== Supplied data

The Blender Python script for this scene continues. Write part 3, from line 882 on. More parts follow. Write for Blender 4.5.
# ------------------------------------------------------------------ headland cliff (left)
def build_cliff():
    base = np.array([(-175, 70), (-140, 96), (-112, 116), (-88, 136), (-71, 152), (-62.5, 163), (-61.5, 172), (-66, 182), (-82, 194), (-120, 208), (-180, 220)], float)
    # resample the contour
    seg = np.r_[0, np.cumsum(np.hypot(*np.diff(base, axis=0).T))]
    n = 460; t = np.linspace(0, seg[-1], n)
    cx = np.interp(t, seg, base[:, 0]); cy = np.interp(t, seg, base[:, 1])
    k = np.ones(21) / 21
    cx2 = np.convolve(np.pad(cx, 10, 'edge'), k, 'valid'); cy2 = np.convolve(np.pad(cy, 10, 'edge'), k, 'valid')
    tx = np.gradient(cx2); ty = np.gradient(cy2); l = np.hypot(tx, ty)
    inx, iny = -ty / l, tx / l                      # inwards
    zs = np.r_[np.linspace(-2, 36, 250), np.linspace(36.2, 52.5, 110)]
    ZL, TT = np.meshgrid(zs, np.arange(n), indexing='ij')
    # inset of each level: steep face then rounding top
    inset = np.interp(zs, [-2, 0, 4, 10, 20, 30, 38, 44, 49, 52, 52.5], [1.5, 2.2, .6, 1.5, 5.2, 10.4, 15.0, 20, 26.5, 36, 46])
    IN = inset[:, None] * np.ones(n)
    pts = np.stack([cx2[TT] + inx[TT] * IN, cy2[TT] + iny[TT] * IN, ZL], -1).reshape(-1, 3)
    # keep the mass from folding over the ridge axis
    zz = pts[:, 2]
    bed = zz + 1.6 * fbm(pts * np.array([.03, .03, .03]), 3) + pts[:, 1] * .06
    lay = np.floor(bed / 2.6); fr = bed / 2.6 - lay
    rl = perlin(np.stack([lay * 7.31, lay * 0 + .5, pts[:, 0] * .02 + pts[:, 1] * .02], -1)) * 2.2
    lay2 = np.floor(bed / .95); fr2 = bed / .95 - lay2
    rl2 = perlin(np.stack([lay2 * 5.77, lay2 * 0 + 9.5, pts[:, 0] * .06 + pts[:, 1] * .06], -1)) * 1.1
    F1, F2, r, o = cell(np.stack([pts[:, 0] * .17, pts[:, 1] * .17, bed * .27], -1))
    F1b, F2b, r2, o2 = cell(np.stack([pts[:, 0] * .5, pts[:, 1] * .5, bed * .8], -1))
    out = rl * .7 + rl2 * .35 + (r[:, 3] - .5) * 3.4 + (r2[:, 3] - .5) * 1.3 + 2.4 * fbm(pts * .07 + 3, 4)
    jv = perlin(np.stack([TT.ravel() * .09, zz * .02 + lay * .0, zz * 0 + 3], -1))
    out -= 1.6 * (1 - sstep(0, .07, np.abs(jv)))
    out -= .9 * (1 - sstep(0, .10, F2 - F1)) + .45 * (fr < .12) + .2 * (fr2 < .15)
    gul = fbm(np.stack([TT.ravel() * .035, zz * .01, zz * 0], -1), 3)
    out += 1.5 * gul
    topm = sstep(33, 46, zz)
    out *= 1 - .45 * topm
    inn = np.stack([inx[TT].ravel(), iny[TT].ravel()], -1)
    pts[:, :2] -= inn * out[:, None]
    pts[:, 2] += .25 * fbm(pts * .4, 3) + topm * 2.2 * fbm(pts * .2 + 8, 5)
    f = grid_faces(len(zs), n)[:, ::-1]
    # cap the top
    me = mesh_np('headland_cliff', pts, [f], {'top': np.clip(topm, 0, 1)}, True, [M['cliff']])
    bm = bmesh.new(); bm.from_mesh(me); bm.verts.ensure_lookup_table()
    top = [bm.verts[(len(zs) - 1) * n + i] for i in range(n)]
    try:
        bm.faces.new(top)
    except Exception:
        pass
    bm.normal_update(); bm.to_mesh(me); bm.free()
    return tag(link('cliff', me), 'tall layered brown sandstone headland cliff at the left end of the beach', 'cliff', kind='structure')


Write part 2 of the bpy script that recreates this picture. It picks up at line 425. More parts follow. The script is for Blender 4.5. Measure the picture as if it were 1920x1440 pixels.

====

All of the lines above must be returned exactly.

§ Answer to this task
The Blender Python script for this scene continues. Write part 3, from line 882 on. More parts follow. Write for Blender 4.5.
# ------------------------------------------------------------------ headland cliff (left)
def build_cliff():
    base = np.array([(-175, 70), (-140, 96), (-112, 116), (-88, 136), (-71, 152), (-62.5, 163), (-61.5, 172), (-66, 182), (-82, 194), (-120, 208), (-180, 220)], float)
    # resample the contour
    seg = np.r_[0, np.cumsum(np.hypot(*np.diff(base, axis=0).T))]
    n = 460; t = np.linspace(0, seg[-1], n)
    cx = np.interp(t, seg, base[:, 0]); cy = np.interp(t, seg, base[:, 1])
    k = np.ones(21) / 21
    cx2 = np.convolve(np.pad(cx, 10, 'edge'), k, 'valid'); cy2 = np.convolve(np.pad(cy, 10, 'edge'), k, 'valid')
    tx = np.gradient(cx2); ty = np.gradient(cy2); l = np.hypot(tx, ty)
    inx, iny = -ty / l, tx / l                      # inwards
    zs = np.r_[np.linspace(-2, 36, 250), np.linspace(36.2, 52.5, 110)]
    ZL, TT = np.meshgrid(zs, np.arange(n), indexing='ij')
    # inset of each level: steep face then rounding top
    inset = np.interp(zs, [-2, 0, 4, 10, 20, 30, 38, 44, 49, 52, 52.5], [1.5, 2.2, .6, 1.5, 5.2, 10.4, 15.0, 20, 26.5, 36, 46])
    IN = inset[:, None] * np.ones(n)
    pts = np.stack([cx2[TT] + inx[TT] * IN, cy2[TT] + iny[TT] * IN, ZL], -1).reshape(-1, 3)
    # keep the mass from folding over the ridge axis
    zz = pts[:, 2]
    bed = zz + 1.6 * fbm(pts * np.array([.03, .03, .03]), 3) + pts[:, 1] * .06
    lay = np.floor(bed / 2.6); fr = bed / 2.6 - lay
    rl = perlin(np.stack([lay * 7.31, lay * 0 + .5, pts[:, 0] * .02 + pts[:, 1] * .02], -1)) * 2.2
    lay2 = np.floor(bed / .95); fr2 = bed / .95 - lay2
    rl2 = perlin(np.stack([lay2 * 5.77, lay2 * 0 + 9.5, pts[:, 0] * .06 + pts[:, 1] * .06], -1)) * 1.1
    F1, F2, r, o = cell(np.stack([pts[:, 0] * .17, pts[:, 1] * .17, bed * .27], -1))
    F1b, F2b, r2, o2 = cell(np.stack([pts[:, 0] * .5, pts[:, 1] * .5, bed * .8], -1))
    out = rl * .7 + rl2 * .35 + (r[:, 3] - .5) * 3.4 + (r2[:, 3] - .5) * 1.3 + 2.4 * fbm(pts * .07 + 3, 4)
    jv = perlin(np.stack([TT.ravel() * .09, zz * .02 + lay * .0, zz * 0 + 3], -1))
    out -= 1.6 * (1 - sstep(0, .07, np.abs(jv)))
    out -= .9 * (1 - sstep(0, .10, F2 - F1)) + .45 * (fr < .12) + .2 * (fr2 < .15)
    gul = fbm(np.stack([TT.ravel() * .035, zz * .01, zz * 0], -1), 3)
    out += 1.5 * gul
    topm = sstep(33, 46, zz)
    out *= 1 - .45 * topm
    inn = np.stack([inx[TT].ravel(), iny[TT].ravel()], -1)
    pts[:, :2] -= inn * out[:, None]
    pts[:, 2] += .25 * fbm(pts * .4, 3) + topm * 2.2 * fbm(pts * .2 + 8, 5)
    f = grid_faces(len(zs), n)[:, ::-1]
    # cap the top
    me = mesh_np('headland_cliff', pts, [f], {'top': np.clip(topm, 0, 1)}, True, [M['cliff']])
    bm = bmesh.new(); bm.from_mesh(me); bm.verts.ensure_lookup_table()
    top = [bm.verts[(len(zs) - 1) * n + i] for i in range(n)]
    try:
        bm.faces.new(top)
    except Exception:
        pass
    bm.normal_update(); bm.to_mesh(me); bm.free()
    return tag(link('cliff', me), 'tall layered brown sandstone headland cliff at the left end of the beach', 'cliff', kind='structure')


Write part 2 of the bpy script that recreates this picture. It picks up at line 425. More parts follow. The script is for Blender 4.5. Measure the picture as if it were 1920x1440 pixels.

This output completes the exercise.